Aporias do real: entre o vivido e o representado

Aqui surgem as aporias: impasses entre o que se vive e o que se mostra, entre o que se sente e o que se pode dizer. Na vida cotidiana, há um vaivém constante entre o gesto espontâneo e a cena encenada. O sujeito contemporâneo se move entre diversos papéis: pai, profissional, cidadão, amante, usuário de redes sociais. Em cada espaço, opera um trânsito simbólico que exige novas máscaras, novas linguagens, novos códigos.

Mas o problema emerge quando as fronteiras se esgarçam: quando o imaginário se sobrepõe ao vivido, ou quando o habitus torna-se prisão. Há quem se perca em performances; há quem se sinta irreal em sua própria pele. As aporias do real residem justamente nesses momentos de desencontro — quando o simbólico não dá conta do vivido, e quando o vivido se torna irrepresentável.

 

Trânsitos simbólicos: reinvenções do cotidiano

Apesar dos impasses, é nesse trânsito que mora a potência criativa da vida social. Cada desvio, cada tropeço no automatismo do habitus, abre espaço para a reinvenção. O cotidiano é fértil em pequenas rupturas simbólicas: uma gíria nova que subverte o código, um gesto de afeto onde só se esperava formalidade, um corpo que resiste a normatividades.

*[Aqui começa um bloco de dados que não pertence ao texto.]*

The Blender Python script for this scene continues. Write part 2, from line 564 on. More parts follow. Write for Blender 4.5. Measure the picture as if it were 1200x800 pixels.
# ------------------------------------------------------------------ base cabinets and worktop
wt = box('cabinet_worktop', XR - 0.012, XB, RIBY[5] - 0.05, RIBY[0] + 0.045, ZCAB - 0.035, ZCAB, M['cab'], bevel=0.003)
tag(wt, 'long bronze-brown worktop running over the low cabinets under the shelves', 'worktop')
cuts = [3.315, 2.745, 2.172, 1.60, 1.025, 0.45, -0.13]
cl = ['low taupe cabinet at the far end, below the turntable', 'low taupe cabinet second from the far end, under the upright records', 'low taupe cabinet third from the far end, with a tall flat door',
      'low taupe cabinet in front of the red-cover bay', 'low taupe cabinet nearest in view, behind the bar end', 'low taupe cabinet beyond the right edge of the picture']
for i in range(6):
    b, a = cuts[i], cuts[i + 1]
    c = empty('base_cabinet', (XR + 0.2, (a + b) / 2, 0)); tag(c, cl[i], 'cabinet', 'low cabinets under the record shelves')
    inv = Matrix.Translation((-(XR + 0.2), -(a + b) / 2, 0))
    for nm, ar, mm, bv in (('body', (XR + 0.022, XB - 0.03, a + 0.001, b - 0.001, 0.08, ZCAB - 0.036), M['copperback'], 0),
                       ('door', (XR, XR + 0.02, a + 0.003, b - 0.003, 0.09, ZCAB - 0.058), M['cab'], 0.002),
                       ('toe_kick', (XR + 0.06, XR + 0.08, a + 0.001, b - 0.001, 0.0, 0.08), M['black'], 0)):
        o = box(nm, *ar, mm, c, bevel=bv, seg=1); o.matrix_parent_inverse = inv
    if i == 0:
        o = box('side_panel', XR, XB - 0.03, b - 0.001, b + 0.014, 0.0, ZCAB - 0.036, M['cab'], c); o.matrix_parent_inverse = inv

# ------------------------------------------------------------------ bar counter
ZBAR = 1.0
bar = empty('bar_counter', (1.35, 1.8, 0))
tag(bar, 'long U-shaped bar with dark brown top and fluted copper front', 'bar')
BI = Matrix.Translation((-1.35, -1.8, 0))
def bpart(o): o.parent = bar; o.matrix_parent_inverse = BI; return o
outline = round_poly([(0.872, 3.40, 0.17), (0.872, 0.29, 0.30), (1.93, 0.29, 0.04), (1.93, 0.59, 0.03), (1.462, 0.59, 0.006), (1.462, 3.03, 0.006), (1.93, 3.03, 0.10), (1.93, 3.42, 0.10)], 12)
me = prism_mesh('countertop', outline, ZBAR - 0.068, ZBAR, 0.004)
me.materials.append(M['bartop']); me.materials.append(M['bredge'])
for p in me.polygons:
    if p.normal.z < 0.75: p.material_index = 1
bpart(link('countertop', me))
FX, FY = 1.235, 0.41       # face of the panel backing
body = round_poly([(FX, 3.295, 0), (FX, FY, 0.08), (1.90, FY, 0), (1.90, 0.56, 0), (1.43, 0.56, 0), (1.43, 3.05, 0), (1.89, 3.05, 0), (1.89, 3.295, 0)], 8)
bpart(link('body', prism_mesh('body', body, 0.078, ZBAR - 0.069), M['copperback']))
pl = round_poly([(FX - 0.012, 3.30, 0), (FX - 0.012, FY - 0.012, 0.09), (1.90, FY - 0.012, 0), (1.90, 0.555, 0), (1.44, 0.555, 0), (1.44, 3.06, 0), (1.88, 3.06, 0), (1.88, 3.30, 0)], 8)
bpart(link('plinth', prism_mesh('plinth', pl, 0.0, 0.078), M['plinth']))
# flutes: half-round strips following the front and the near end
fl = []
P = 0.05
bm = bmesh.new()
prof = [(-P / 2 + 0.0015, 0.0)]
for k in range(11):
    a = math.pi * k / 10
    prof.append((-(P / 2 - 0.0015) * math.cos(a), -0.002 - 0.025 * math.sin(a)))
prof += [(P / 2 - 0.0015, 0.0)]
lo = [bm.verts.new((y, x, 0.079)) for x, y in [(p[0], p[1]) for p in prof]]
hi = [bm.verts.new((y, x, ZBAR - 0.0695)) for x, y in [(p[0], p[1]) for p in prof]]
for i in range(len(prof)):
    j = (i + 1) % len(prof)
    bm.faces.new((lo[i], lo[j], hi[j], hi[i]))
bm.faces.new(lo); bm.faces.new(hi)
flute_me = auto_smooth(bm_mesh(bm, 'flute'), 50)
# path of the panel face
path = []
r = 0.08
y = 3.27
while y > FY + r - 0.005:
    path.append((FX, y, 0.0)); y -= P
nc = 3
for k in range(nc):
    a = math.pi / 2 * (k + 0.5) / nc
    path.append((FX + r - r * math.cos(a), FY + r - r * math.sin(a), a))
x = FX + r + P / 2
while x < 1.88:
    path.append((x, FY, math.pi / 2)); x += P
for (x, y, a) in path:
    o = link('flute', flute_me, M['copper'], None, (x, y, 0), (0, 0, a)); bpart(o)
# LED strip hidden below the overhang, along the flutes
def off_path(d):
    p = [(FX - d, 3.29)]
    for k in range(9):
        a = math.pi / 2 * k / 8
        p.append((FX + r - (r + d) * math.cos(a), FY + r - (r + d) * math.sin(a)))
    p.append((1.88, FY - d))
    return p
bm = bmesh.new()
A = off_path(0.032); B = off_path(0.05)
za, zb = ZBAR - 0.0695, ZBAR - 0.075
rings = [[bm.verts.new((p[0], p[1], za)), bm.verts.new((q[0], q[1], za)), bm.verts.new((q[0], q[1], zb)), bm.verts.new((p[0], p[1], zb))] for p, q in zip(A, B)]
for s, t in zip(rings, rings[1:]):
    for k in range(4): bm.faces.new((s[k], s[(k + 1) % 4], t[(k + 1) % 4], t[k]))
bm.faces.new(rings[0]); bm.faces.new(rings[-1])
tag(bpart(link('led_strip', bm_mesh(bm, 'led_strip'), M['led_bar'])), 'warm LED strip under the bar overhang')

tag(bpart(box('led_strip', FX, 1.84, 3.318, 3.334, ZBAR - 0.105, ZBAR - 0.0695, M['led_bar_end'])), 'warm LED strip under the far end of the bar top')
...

Esses momentos de dissonância nos lembram que o real não é dado, mas constantemente produzido — e que podemos, sim, reconfigurá-lo. O filósofo francês Michel de Certeau falava do “uso tático” do cotidiano, como forma de resistência e criação. Assim, viver passa a ser mais do que reproduzir o mundo: é interferir nele, ainda que simbolicamente, a cada passo.

 

O real como dobra

O real, então, não é uma linha reta, mas uma dobra — uma dobra entre o habitus que nos molda, o imaginário que nos inspira e os símbolos que manipulamos no jogo social. Viver é transitar por essas dobras, ora confiando nas estruturas, ora desmontando-as. O desafio contemporâneo é perceber que a realidade não é só aquilo que nos cerca, mas também aquilo que somos capazes de imaginar — e simbolizar.

Na próxima conversa de ônibus ou no trem, talvez você repare não apenas no que está sendo dito, mas no modo como o real está sendo construído ali, naquele instante. E talvez descubra que a verdade do mundo não está naquilo que vemos, mas na maneira como conseguimos dizer o que, no fundo, ninguém viu ainda.